Synthesis of intimately personal and powerfully public
Emile Durkheim's classic work tells us more than just details about suicide. Studying a powerfully individual phenomenon from a sociological perspective was, in its own right, an impressive undertaking. But what interests me more for sociology of media is the way Durkheim handled statistics. In the first chapter, he gives a series of examples that illustrate the danger in placing too much unexamined value in numerical data. He shows first that married people commit suicide more than singles, but then notes that single people include children who are unlikely to commit suicide. Therefore this data does not necessarily indicate a causal relationship between marriage and suicide. He adjusts the data, taking only people of marriage age and computes the data again. This time, single people commit suicide more than married people. However, Durkheim then notes that single people will automatically include a larger portion of mentally or physically defunct people. He therefore concludes that there is not sufficient data to make a conclusion about a causal relationship between suicide and marital status. This is really little more than mental exercise, but it is a critical one for any one employing survey methods and statistical analysis. The researcher must be vigilant in analyzing data to ensure avoiding errors in logic.
Durkheim's study in sociology contributes much more than this detail to the social sciences, but for my purposes of analyzing the sociology of media, this is the most critical point.

Fascinating&Intelligent...From a man, who loved his subject
Emile Durkheim is called a Father of Sociology, and rightly so. He was the first man to work on all of the problems and issues, unresolved by other known sciences at the time ( in 19-century), to combine many of the already known scientific methods in one, and to call it sociology. Surely, there were other theorists, his contemporaries, who were starting to wander in the same direction at the same time with Durkheim, but he was the one, who put his own and other people's theories to practice.
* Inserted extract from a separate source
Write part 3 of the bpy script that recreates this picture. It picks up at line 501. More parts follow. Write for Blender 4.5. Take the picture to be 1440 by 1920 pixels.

That is what "Suicide" is all about: gathering data and putting it to test with the theory (suicide, being the subject of the study in this case, of course). The best part about Durkheim's work presented in "Suicide" is that it is still an incredibly potent and groundbreaking manuscript. One, who reads it today, can't help but notice that human nature and human problems have largely remained the same: they are universal and ageless and they still need to be studied by competent sociologists.